We cannot accept appellant’s suggestion that section 1001 was designed to apply only to falsifications made by a governmental employee. The force and effect of the statute is to prevent frauds upon the Government. Spivey v. United States, 109 F.2d 181, 184 (5th Cir. 1940).

Since no reversible error has been shown on the grounds urged by appellant and since the Tax Court is a “department or agency of the United States” within the purview of 18 U.S.C. § 1001, the judgment of the conviction in the district court is affirmed.

. Count Two states:

“On or about the 16th day of November 1960, at Dallas, Texas, within the Dallas Division of the Northern District of Texas, one Philip Stein, late of Dallas, Texas, did then and there knowingly and wilfully make and submit false documents to the Tax Court of the United States, an agency of the United States, in a matter within its jurisdiction, while it was conducting a hearing at Dallas, Texas into his and his wife’s income tax liabilities for the years 1952, 1953 and 1954, by introducing into evidence Petitioner’s Exhibit Number 12, which was a shoebox of match book covers, cocktail napkins, post cards and other pieces of paper which had recorded thereon dates in 1952 and amounts of gambling wins and losses, whereas as he then and there well knew that the notations on said match book covers in this box with the dates of Jan. 17-52, Feb. 5-52, April 28-52, May 3-52, May 7-52, May 10-52, May 15-52, May 21-52, May 29-52, Sept. 25-52, Sept. 26-52, Sept. 29-52, Oct. 1-52, Oct. 6-52, Nov. 11-52, Nov. 15-52, ' and Dee. 20-52 were not made on the dates shown, and that said false and fictitious documents were material and relevant to the hearing being conducted by the Tax Court of the United States into his and his wife’s income tax liabilities for the years 1952, 1953 and 1954.”

. The Tax Court has also been compared to “such agencies as the National Labor Relations Board.” Nash Miami Motors, Inc. v. Commissioner, of Internal Revenue, 358 F.2d 636, 638 (5th Cir. 1966).

. On petition for rehearing, the court in Nash Miami Motors, Inc. v. Commissioner of Internal Revenue, 358 F.2d at 639, rejected the contention that Glid-den Co. v. Zdanok, 370 U.S. 530, 82 S.Ct. 1459, 8 L.Ed.2d 671 (1962), overruled Ex parte Bakelite Corp., 279 U.S. 438, 49 S.Ct. 411, 73 S.Ct. 789 (1929), on the point for which Bakelite was cited in the Nash opinion — that functions such as those performed by the Tax Court can constitutionally be entrusted by Congress to a legislative court or executive officers.






Rehearing

*591ON PETITION FOR REHEARING

PER CURIAM:

This cause was considered upon appellant’s motion for rehearing.
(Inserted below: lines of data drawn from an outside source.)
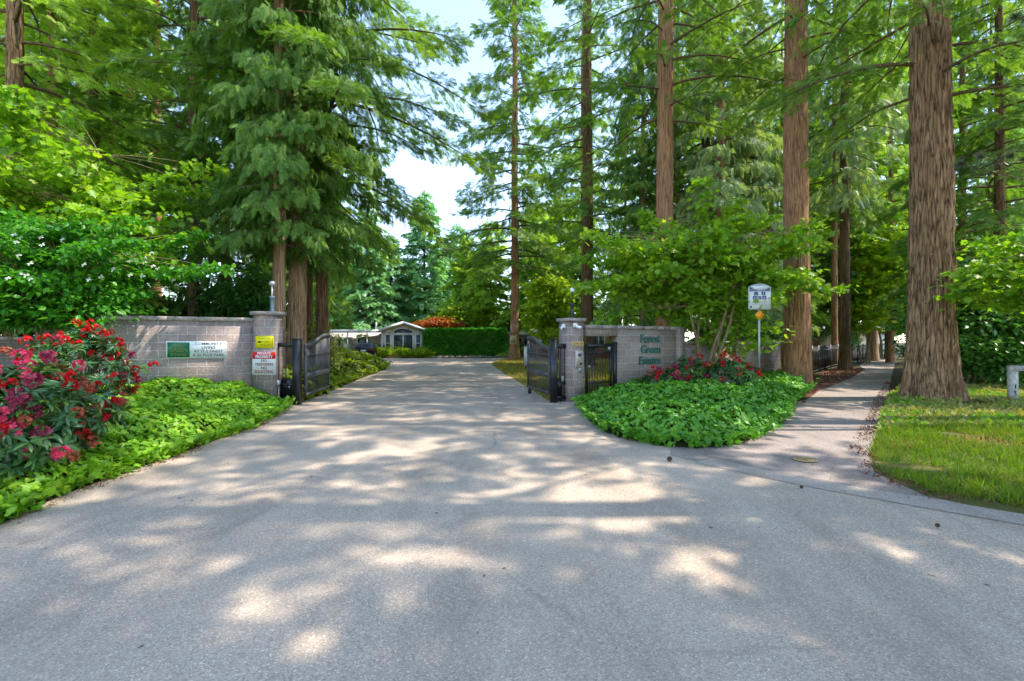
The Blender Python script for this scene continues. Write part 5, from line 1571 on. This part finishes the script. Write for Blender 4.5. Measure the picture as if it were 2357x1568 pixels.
make_tree("fir_tree", "slender tall fir carrying the speed sign beside the drive", (PX(1185, 42), 42, 0), 40, 0.40, "bark_red",
    conifer_geo(105, 40, 8.0, 7.2, 160, 'fir', FIR, 0.66, 19, top=37, droop=0.26, rise=0.02, lo=0.9, sparse=0.08), "fir_leaf", flare=0.55, nseg=36, nring=80, amp=0.015, seed=105, rt=0.16)
# road signs on that trunk
s = thing("speed_sign", "cream speed sign reading 15 nailed to the slender fir", "sign", (PX(1181, 41.4), 41.48, PZ(783, 41.4)), R(3))
g = Geo(); g.prism(rr(0.58, 0.74, 0.03), -0.02, 0.0); g.build("board", "cream_sign", s)
text("lettering", "15", 0.40, "ink", s, (0, -0.024, -0.10), bold=0.03, depth=0.002)
text("lettering", "MAXIMUM", 0.11, "ink", s, (0, -0.024, 0.24), depth=0.002, sx=0.9)
s = thing("notice_sign", "small pinkish notice above the speed sign on the slender fir", "sign", (PX(1181, 41.4), 41.5, PZ(757, 41.4)), R(3))
g = Geo(); g.prism(rr(0.42, 0.66, 0.03), -0.02, 0.0); g.build("board", "pink_sign", s)
g = Geo(); g.box((0, -0.022, 0.08), (0.22, 0.006, 0.03)); g.box((0, -0.022, 0.0), (0.26, 0.006, 0.03)); g.box((0, -0.022, 0.2), (0.16, 0.006, 0.12)); g.build("faded_print", "brick_red", s)
# cedar clump behind the sign pillar
make_tree("cedar_tree", "cedar with pale smooth trunk right behind the sign pillar", (PX(643, 16.0), 16.0, 0), 30, 0.225, "bark_cedar",
    conifer_geo(111, 30, 4.8, 3.3, 150, 'cedar', CEDAR, 0.40, 44, top=20, droop=0.55, rise=0.12, lo=0.6), "cedar_leaf", flare=0.5, nseg=48, nring=110, amp=0.02, seed=111, rt=0.1)
make_tree("cedar_tree", "thickest cedar trunk of the clump by the open gate leaf", (PX(684, 17.4), 17.4, 0), 32, 0.345, "bark_cedar",
    conifer_geo(112, 32, 5.2, 3.9, 150, 'cedar', CEDAR, 0.42, 42, top=22, droop=0.55, rise=0.12, lo=0.6), "cedar_leaf", flare=0.5, nseg=60, nring=130, amp=0.03, seed=112, rt=0.14)
make_tree("cedar_tree", "thin dark trunk between the two thicker cedars", (PX(713, 20.5), 20.5, 0), 28, 0.13, "bark_dark",
    conifer_geo(113, 28, 5.0, 3.0, 80, 'cedar', CEDAR, 0.48, 28, top=22, droop=0.5, lo=0.6), "cedar_leaf", flare=0.5, nseg=20, nring=60, amp=0.01, seed=113, rt=0.05)
make_tree("fir_tree", "dark trunked fir whose long boughs lean over the drive", (PX(741, 19.5), 19.5, 0), 33, 0.265, "bark_dark",
    conifer_geo(114, 33, 6.4, 7.2, 110, 'fir', FIR, 0.42, 40, top=24, droop=0.42, rise=0.08, lo=0.55), "fir_leaf", flare=0.5, nseg=40, nring=90, amp=0.02, seed=114, rt=0.12)
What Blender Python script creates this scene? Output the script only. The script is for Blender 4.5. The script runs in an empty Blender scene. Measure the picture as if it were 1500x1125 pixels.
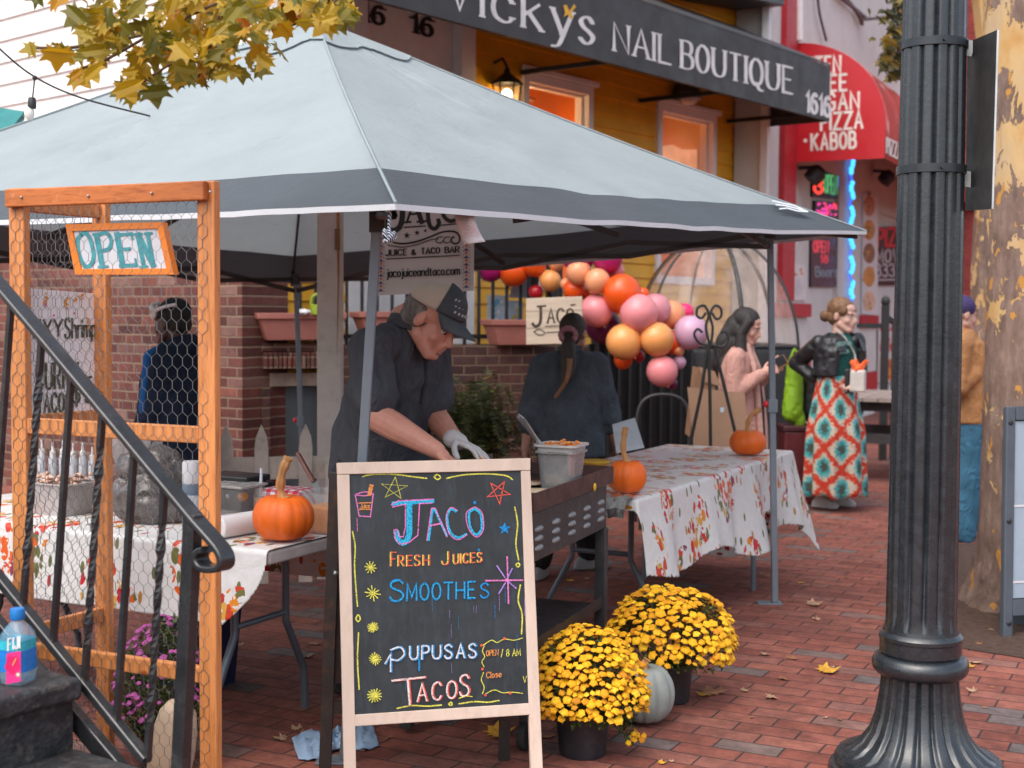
import bpy, bmesh, math, random
from mathutils import Vector, Matrix, noise
from mathutils.geometry import tessellate_polygon
random.seed(7)
V = Vector
scene = bpy.context.scene
COL = scene.collection
# ---------------------------------------------------------------- camera
F_PX, CX, CY, CAM_H, PITCH, ROLL = 2000.0, 750.0, 562.5, 1.53, math.atan(101.5/2000), math.radians(0.4)
EYE = V((0, 0, CAM_H))
FWD = V((0, math.cos(PITCH), -math.sin(PITCH)))
_r, _u = V((1, 0, 0)), V((0, math.sin(PITCH), math.cos(PITCH)))
RIGHT = _r*math.cos(ROLL) + _u*math.sin(ROLL)
UP = _u*math.cos(ROLL) - _r*math.sin(ROLL)
cam = bpy.data.cameras.new("camera")
cam.sensor_width = 36; cam.lens = F_PX/1500*36; cam.clip_start = 0.05; cam.clip_end = 600
cam.dof.use_dof = True; cam.dof.focus_distance = 4.75; cam.dof.aperture_fstop = 3.6
camo = bpy.data.objects.new("camera", cam); COL.objects.link(camo)
camo.matrix_world = Matrix.Translation(EYE) @ Matrix((RIGHT, UP, -FWD)).transposed().to_4x4()
scene.camera = camo
# ---------------------------------------------------------------- world, sun, exposure
SUN_EL, SUN_AZ = math.radians(58), math.radians(215)     # azimuth clockwise from +Y
w = bpy.data.worlds.new("World"); scene.world = w; w.use_nodes = True
nt = w.node_tree; bg = nt.nodes["Background"]
sky = nt.nodes.new("ShaderNodeTexSky"); sky.sky_type = 'NISHITA'; sky.sun_disc = False
sky.sun_elevation = SUN_EL; sky.sun_rotation = SUN_AZ; sky.air_density = 1.0; sky.dust_density = 3.5; sky.ozone_density = 1.0
hs = nt.nodes.new('ShaderNodeHueSaturation'); hs.inputs['Saturation'].default_value = .62     # thin overcast: greyer sky
nt.links.new(sky.outputs[0], hs.inputs['Color']); nt.links.new(hs.outputs[0], bg.inputs[0]); bg.inputs[1].default_value = 0.15
sl = bpy.data.lights.new("sun", 'SUN'); sl.energy = 1.1; sl.angle = math.radians(75); sl.color = (1, .95, .88)
so = bpy.data.objects.new("sun", sl); COL.objects.link(so)
_sd = V((math.sin(SUN_AZ)*math.cos(SUN_EL), math.cos(SUN_AZ)*math.cos(SUN_EL), math.sin(SUN_EL)))
so.rotation_euler = _sd.to_track_quat('Z', 'Y').to_euler()
scene.view_settings.view_transform = 'Standard'; scene.view_settings.look = 'None'
scene.view_settings.exposure = 1.05; scene.view_settings.gamma = 1
scene.cycles.max_bounces = 7; scene.cycles.transparent_max_bounces = 24; scene.cycles.use_denoising = True
scene.cycles.caustics_reflective = False; scene.cycles.caustics_refractive = False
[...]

It presents no issues which were not considered previously by the court, and covered in points one and three of the opinion.

Under clear instructions from the trial •court, the jury could have acquitted appellant had it believed his defense — -that the exhibits he introduced into evidence in the Tax Court were intended as mere ■“examples.” The propriety of the instructions has not been questioned in this cause. The verdict of guilty has not been shown to be derived through any misconception of the language of the indictment.

The motion for rehearing is therefore denied.